| Short task |
Reproduce each line bearing the word "pixels".

| Record extracts |

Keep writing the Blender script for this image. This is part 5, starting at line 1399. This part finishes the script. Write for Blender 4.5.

--

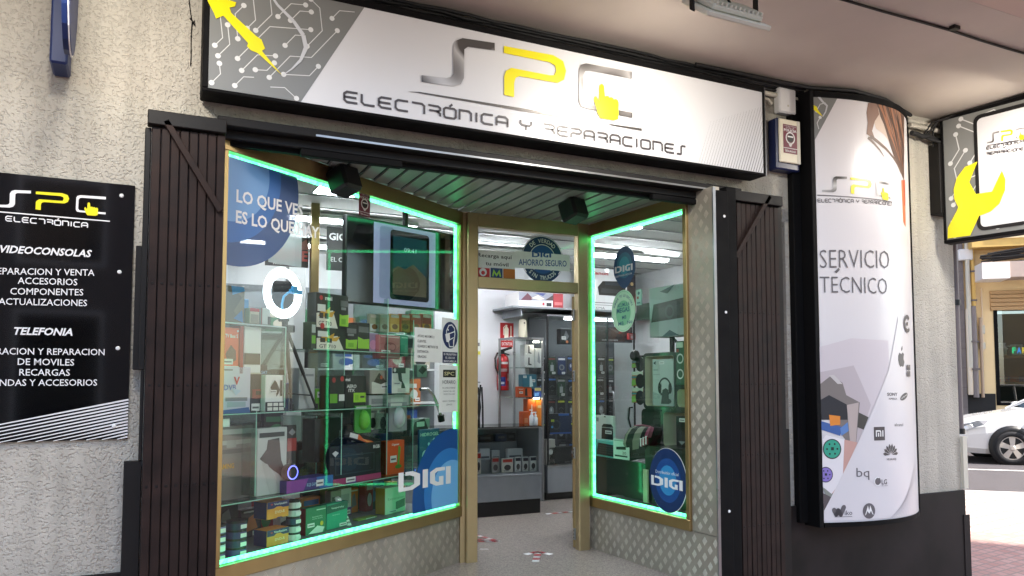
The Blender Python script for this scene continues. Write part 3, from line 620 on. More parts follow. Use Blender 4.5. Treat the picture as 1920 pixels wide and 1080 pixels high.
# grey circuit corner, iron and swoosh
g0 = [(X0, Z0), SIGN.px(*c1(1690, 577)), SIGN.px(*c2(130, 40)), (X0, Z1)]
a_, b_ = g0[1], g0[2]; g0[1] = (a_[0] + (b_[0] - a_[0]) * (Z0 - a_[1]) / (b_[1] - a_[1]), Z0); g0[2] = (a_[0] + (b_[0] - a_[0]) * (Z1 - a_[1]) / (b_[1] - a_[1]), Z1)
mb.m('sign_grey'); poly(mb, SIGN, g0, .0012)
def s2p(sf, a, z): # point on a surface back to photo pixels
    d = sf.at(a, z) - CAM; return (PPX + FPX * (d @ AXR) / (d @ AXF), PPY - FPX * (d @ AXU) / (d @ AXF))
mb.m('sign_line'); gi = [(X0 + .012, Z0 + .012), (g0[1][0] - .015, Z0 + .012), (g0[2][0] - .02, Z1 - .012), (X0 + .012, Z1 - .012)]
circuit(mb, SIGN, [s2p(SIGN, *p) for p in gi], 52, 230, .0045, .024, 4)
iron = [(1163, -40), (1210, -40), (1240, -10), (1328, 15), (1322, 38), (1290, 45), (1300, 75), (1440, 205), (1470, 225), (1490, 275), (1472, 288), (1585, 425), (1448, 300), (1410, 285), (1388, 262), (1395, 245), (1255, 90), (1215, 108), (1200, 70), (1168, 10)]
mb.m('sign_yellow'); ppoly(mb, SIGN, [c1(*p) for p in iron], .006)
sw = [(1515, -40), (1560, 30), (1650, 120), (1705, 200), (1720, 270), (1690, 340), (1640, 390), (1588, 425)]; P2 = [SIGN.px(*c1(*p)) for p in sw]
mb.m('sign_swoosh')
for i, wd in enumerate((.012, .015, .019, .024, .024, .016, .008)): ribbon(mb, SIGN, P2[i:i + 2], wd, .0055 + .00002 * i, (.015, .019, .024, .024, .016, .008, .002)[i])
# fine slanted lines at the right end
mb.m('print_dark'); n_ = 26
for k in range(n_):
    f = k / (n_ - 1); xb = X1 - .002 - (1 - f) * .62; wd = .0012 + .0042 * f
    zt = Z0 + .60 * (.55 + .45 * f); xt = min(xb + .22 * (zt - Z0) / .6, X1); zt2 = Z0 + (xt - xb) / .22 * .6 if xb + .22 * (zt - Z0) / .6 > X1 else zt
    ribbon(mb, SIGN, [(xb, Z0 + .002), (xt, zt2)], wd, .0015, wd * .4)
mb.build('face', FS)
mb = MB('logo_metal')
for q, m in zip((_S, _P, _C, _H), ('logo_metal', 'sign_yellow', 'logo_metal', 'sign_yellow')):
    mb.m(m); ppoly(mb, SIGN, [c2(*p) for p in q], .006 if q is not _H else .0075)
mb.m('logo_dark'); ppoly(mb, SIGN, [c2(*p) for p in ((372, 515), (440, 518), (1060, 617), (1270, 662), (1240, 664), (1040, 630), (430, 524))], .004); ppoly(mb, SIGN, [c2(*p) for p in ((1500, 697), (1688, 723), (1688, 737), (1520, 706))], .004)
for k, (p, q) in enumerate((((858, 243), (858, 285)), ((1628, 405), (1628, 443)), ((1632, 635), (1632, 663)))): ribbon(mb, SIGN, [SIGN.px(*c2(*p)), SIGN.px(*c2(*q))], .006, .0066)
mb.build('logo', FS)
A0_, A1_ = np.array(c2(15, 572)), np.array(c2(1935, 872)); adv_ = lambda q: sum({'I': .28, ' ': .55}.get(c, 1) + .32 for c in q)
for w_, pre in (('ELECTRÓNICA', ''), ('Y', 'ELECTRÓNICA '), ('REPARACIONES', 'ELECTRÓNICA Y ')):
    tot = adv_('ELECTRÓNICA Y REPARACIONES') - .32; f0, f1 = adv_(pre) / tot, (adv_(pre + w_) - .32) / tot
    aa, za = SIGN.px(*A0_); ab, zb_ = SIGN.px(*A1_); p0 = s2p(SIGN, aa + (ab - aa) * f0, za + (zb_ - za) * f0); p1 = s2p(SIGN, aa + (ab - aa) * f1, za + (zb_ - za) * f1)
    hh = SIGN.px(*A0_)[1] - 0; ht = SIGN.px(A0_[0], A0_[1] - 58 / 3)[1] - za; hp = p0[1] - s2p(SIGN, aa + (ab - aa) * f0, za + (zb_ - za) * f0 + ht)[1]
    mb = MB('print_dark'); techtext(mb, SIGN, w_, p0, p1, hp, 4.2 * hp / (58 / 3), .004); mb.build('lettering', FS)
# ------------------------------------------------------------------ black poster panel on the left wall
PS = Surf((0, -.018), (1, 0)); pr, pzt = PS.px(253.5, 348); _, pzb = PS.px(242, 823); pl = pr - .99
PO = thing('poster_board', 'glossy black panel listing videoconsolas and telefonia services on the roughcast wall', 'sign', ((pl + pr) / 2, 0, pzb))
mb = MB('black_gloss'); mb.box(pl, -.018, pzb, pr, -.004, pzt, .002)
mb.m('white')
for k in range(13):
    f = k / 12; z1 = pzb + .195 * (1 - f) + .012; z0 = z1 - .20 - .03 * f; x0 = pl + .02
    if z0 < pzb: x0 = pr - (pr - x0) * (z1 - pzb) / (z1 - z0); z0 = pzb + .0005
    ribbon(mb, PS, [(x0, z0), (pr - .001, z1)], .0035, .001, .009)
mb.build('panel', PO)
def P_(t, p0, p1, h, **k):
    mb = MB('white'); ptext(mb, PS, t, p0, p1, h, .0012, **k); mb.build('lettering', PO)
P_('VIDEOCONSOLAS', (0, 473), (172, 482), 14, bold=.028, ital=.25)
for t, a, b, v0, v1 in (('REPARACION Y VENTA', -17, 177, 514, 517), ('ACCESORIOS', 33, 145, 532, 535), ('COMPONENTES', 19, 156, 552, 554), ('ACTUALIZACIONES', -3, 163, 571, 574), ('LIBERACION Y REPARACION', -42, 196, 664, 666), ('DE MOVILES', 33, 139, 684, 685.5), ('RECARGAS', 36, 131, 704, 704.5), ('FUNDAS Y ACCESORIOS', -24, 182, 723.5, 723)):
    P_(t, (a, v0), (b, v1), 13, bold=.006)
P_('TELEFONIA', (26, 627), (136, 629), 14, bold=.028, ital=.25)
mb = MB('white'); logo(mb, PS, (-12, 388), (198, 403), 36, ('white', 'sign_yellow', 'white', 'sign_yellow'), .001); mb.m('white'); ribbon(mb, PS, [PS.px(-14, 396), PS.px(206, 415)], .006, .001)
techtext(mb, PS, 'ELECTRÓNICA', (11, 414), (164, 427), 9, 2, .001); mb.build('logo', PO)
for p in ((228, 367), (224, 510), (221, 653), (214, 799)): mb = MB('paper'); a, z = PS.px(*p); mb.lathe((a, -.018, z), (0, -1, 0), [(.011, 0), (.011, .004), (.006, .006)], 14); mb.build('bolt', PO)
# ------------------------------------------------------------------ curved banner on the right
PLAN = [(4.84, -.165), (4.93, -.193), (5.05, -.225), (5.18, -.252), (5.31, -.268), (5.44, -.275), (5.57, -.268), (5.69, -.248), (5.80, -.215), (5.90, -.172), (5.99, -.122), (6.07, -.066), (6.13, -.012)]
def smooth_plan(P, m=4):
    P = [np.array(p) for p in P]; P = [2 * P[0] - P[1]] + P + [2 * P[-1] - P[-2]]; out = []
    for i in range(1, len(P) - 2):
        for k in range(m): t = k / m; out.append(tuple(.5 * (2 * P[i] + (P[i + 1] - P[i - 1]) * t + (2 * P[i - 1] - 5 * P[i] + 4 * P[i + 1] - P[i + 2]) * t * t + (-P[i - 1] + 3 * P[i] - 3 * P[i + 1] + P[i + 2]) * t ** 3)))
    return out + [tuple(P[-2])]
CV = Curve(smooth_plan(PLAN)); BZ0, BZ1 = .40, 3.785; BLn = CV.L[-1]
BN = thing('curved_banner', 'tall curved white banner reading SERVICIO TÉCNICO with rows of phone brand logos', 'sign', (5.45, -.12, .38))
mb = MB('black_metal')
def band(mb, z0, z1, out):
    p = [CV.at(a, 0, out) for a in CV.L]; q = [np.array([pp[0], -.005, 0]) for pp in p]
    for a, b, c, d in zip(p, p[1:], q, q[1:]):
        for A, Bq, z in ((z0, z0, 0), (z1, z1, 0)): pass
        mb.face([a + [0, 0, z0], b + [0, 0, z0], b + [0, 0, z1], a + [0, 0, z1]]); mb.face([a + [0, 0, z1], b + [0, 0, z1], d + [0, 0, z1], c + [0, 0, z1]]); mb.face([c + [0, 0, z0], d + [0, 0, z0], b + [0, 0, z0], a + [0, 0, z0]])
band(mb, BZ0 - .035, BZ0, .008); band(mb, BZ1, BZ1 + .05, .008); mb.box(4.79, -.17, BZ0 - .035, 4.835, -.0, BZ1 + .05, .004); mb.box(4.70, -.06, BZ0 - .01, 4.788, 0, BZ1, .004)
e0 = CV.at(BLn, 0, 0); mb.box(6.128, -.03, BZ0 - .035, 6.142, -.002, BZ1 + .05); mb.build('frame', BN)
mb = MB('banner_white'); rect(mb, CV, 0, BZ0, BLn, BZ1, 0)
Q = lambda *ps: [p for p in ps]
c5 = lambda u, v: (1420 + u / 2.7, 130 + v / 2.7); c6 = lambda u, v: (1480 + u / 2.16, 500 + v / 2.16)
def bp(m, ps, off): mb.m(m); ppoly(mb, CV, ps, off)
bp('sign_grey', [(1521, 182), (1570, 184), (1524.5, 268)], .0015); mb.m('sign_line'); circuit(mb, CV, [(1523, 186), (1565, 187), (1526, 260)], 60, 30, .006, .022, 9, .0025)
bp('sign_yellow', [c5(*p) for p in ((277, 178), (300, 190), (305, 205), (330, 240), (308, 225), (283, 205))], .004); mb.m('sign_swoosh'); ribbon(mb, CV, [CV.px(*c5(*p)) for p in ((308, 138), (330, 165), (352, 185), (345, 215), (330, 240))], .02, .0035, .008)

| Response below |
The Blender Python script for this scene continues. Write part 3, from line 620 on. More parts follow. Use Blender 4.5. Treat the picture as 1920 pixels wide and 1080 pixels high.
def s2p(sf, a, z): # point on a surface back to photo pixels